CHAPEL HILL – A UNC economist said Friday that high gas prices could indicate that inflation is still an issue—which might mean that the Federal Reserve will raise interest rates.

In a webinar hosted by the Kenan Institute, Chief Economist Gerald Cohen reviewed data about US retail gas prices and inflation data.

“The one price that we see almost every day are gasoline prices,” said Cohen. “Expectations of inflation, at least short term, are very sensitive to gasoline prices.”

Graph showing correlation between gas prices and inflation | Provided by Kenan Institute of Private Enterprise

Cohen shared that there’s a 74% correlation between the changes in gasoline prices and the changes in overall inflation.

USA Today wrote last month that gas prices were soaring to a 10-month high, likely due to rising oil costs, summer energy demands, and concerns about the upcoming hurricane season.

Gas prices are only one data point among many, Cohen said, but he expects the Fed are keeping a very close eye on inflation data.

The Fed has been saying, ‘Look, inflation is coming down, we have to be less concerned,'” said Cohen. “Now, this is going in reverse, which is a big challenge for the Fed.”

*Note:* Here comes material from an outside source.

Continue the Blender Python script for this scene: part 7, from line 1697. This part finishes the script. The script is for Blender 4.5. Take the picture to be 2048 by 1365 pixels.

Cohen shared predictive models to show what could happen next — with the blue line showing that the Fed may lower rates if inflation falls, and the orange line showing that the Fed may keep rates higher for longer if inflation doesn’t fall | Provided by Kenan Institute of Private Enterprise

The Fed will share its next interest rate announcement on September 20 at 2 pm ET.

‘Holding firm’ on recession call

Another datapoint Cohen is tracking—revisions to the US jobs reports.

Last Friday, the US Bureau of Labor Statistics revised its June report (which was released in July) and its July report (which was released in August, according to the Bureau’s press release from last Friday.

“The numbers for July and August were revised down substantially, by a net 134,000,” said Cohen.

And Cohen says these downward revisions could indicate a looming recession.

“The reason why it matters is because the Bureau of Labor Statistics is using some estimates for their job numbers,” said Cohen. “Those estimates tend to be cyclical, so, as the economy goes from recession to expansion, they tend to underestimate job creation. And then when the economy goes from expansion to contraction, they tend to overestimate job creation.”

Cohen noted that for the last eight months, there have been downward revisions—and that the last time that occurred was during a recession.

“This is one of the reasons why I’m holding firm on my recession call,” said Cohen.